The southern border has been a consistent political vulnerability for President Biden, who promised on his first day in office to “restore humanity and American values to our immigration system” after the broad restrictions of the Trump years.

But Mr. Biden has struggled to keep the numbers down, despite trying to institute limits on asylum access at the border and deporting migrants to Venezuela and Cuba.

Though migrant caravans have become a common phenomenon and are usually broken up by the authorities well before they reach the U.S. border, the latest march has received particular attention because of its timing, just ahead of Mr. Blinken’s visit.

The caravan, roughly 1,000 miles south of the U.S. border in the state of Chiapas, includes migrants from Honduras, El Salvador, Venezuela and Haiti, among other countries.

In November, a smaller caravan dispersed after officials took hundreds of the migrants to local shelters.

Republicans have stepped up their attacks on Mr. Biden over the border numbers, a potential vulnerability for the president as he seeks re-election next year. In Texas, Gov. Greg Abbott signed a law that authorizes law enforcement officials in his state to arrest migrants who cross without authorization. (El Paso County challenged the measure in federal court last week.) The president has also faced pressure from mayors in Democratic cities over the increase in migrants arriving in their cities.

Immigration has also become central in discussions in Congress over aid to Ukraine and Israel. Republicans have refused to approve the wartime aid without a new crackdown at the border.

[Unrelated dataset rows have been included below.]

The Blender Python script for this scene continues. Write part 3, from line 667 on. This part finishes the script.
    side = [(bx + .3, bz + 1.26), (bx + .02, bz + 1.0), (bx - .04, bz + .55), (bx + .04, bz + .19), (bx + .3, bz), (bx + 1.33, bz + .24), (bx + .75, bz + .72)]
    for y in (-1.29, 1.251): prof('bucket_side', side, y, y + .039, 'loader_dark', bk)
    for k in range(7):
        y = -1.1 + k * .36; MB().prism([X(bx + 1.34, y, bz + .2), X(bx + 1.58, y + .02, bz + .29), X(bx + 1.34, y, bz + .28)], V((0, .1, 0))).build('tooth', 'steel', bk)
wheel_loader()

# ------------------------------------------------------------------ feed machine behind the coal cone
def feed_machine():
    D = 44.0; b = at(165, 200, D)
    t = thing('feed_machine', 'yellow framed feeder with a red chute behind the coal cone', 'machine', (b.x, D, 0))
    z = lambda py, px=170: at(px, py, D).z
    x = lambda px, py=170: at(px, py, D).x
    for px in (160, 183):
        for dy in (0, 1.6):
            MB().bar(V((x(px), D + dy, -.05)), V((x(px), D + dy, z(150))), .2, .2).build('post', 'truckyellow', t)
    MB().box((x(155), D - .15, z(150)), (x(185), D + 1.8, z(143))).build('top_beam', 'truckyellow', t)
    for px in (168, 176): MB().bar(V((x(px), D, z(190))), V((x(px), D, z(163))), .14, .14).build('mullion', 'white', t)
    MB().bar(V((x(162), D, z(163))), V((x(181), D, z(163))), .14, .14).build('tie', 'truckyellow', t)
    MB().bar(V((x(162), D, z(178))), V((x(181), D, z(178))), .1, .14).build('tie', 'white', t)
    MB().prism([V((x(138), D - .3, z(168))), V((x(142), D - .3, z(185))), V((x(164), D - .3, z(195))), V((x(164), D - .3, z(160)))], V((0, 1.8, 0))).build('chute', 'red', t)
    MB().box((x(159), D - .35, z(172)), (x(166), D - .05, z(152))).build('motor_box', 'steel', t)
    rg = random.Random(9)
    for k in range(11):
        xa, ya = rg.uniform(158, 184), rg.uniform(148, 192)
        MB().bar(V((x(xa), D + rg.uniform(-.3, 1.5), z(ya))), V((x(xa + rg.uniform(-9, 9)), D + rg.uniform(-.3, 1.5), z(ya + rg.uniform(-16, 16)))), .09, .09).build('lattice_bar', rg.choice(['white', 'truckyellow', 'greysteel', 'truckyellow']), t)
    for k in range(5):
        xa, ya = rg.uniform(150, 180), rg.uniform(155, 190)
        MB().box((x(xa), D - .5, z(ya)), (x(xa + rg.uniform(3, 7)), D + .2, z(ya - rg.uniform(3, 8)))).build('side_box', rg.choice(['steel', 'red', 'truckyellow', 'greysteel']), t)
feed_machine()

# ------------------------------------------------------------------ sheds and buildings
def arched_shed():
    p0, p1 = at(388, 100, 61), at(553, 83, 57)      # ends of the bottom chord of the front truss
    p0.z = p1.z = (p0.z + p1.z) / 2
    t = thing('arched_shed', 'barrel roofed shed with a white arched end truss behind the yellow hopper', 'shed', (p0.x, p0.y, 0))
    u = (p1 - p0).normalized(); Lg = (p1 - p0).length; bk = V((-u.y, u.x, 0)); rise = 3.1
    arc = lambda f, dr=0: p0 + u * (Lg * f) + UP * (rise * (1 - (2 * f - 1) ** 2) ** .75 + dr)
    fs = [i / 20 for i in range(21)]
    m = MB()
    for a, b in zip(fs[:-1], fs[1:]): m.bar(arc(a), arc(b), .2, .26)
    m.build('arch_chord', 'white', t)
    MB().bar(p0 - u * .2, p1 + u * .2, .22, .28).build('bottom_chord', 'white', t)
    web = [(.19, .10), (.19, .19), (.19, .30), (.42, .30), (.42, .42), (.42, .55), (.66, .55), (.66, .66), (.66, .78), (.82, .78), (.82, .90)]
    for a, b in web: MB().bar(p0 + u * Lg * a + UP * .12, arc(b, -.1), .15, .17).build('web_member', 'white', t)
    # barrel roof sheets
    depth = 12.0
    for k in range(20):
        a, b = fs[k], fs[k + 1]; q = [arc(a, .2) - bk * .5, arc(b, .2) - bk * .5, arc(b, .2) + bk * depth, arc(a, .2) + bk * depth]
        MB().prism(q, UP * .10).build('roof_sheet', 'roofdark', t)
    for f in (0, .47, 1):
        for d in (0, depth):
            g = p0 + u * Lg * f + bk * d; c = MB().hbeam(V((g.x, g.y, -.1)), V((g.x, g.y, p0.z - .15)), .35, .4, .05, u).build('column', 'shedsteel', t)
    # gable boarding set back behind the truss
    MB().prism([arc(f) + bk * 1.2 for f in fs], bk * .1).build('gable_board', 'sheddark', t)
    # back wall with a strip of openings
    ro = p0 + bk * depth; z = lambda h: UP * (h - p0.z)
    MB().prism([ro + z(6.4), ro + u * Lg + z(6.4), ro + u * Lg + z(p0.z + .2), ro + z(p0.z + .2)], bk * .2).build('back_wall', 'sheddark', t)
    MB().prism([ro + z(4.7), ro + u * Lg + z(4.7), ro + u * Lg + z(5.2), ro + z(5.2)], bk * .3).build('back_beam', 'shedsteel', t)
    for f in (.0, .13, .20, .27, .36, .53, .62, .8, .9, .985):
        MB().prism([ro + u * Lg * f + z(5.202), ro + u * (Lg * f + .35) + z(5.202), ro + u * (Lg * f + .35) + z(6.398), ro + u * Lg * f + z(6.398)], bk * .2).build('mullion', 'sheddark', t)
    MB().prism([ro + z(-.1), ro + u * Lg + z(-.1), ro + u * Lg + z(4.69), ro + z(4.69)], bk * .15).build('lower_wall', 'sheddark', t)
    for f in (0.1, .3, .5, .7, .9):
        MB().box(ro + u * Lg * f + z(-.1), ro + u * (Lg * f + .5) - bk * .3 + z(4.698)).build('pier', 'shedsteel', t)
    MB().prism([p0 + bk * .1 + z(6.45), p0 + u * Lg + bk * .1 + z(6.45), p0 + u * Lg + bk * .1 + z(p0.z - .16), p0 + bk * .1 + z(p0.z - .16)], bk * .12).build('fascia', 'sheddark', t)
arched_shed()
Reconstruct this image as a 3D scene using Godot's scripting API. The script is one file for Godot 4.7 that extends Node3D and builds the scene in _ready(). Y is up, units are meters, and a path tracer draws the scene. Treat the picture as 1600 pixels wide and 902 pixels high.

The increase in border crossings in recent weeks has forced border officials to temporarily shut down railway crossings in El Paso and Eagle Pass, Texas, and to close the port of entry in Lukeville, Ariz. While the railway crossings were reopened, Biden administration officials plan to speak to Mexican officials about the port of entry closures, officials said in a statement.

Last week, Mr. López Obrador briefed reporters about a call with Mr. Biden in which they agreed more enforcement at the border is needed.

“Now we have an extraordinary situation because the number of migrants passing through our country with the purpose of reaching the United States has increased,” he said, adding that Mexico was “going to help, as we always do.”

Mr. López Obrador said he shared with Mr. Biden an aim of reinforcing containment measures in southern Mexico so that migrants and asylum seekers do not reach the border.

The other necessary component, he said, is to try to address the root causes of migration and help solve political disputes in the region.

U.S. Customs and Border Protection officials announced on Friday that there were more than 190,000 apprehensions between ports of entry in November. U.S. officials said they have “removed or returned” more than 400,000 people between May and the end of November.

“We are facing a serious challenge along the southwest border and C.B.P. and our federal partners need more resources from Congress — as outlined in the supplemental budget request — to enhance border security and America’s national security,” said Troy Miller, the acting leader of the border agency, in a statement on Friday.